Are you, or have you ever been, a new parent? If not, let me bring you up to speed: their hands are full. Literally. The conditions for voice interactions are perfect in a home with young children. In addition to being able to give your child a bath or cook a meal without interruption, every parent can tell you that if you try to stay connected with your mobile phone in proximity to a young child, the phone will be ripped from your hands, used as teething toy, and then flung across the room at the cat. And, it turns out, phones are expensive to replace. Want to know how to improve your voice efforts? Talk to new parents.
The prospect of not fumbling with cords is only slightly interesting, but I don’t believe that’s the real reason Apple is moving toward wireless earbuds. I think Apple sees AirPods as something akin to Google Glass, but with less risk of negative social bias. AirPods present an always-on, always at-the-ready opportunity for personal connection to content. Apple is simply placing a first bet on a non-visual connection — at least until optical wearable technology matures. In 2017 we’ll get a glimpse of a constantly connected future through the AirPods.
If Max Headroom were alive today, well maybe he is — I’m not sure how we determine the true mortality of artificial beings — he’d be impressed by what’s to come in 2017. The closer voice interactions and AI get to natural language conversations, the more we can apply personality traits to our virtual agents. At Critical Mass, we’ve already begun advising our clients to craft unique personalities and a tone of voice that aligns with their core brand — or potentially introduce a new character for a brand that would like to shift perceptions or attract a new audience. In either case look for these new personalities to make their debuts through voice in 2017, but more importantly look for those that take hold across multiple channels.
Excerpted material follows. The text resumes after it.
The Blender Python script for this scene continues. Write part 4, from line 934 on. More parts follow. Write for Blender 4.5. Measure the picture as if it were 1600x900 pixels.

In the very near future we will see a new TV brand character that was originally born out of a digital voice experience.
Apple’s integration of Siri across multiple products in 2016 was a clear reminder that we’re heading to a voice-enabled future. The only issue is that many of those products were not engineered with listening and speaking in mind. The quality and ability of the microphone in their devices can’t keep up with purpose built devices like the Amazon Echo and Google Home. I expect to see peripherals launched for Apple products that bring them to an equivalent quality across enforcements. We will see the same thing happen across other PC devices that have voice interaction software capabilities, but imperfect hardware out of the box.
It may be the last thing many people think of, but it will be one of the first things we notice. The current state of major website content management systems (CMS) and digital asset management (DAM) is about to fall woefully short of consumer demands, because companies are still building infrastructure around text, forms, and image assets. Many companies are not preparing themselves for the next 3–5 years and as they begin to ask questions about delivering voice-enabled experiences in 2017 the gaps will begin to appear. That won’t do. Companies need to start building for the future present if they want to deliver product-related audio content across new sets of channels and interactions.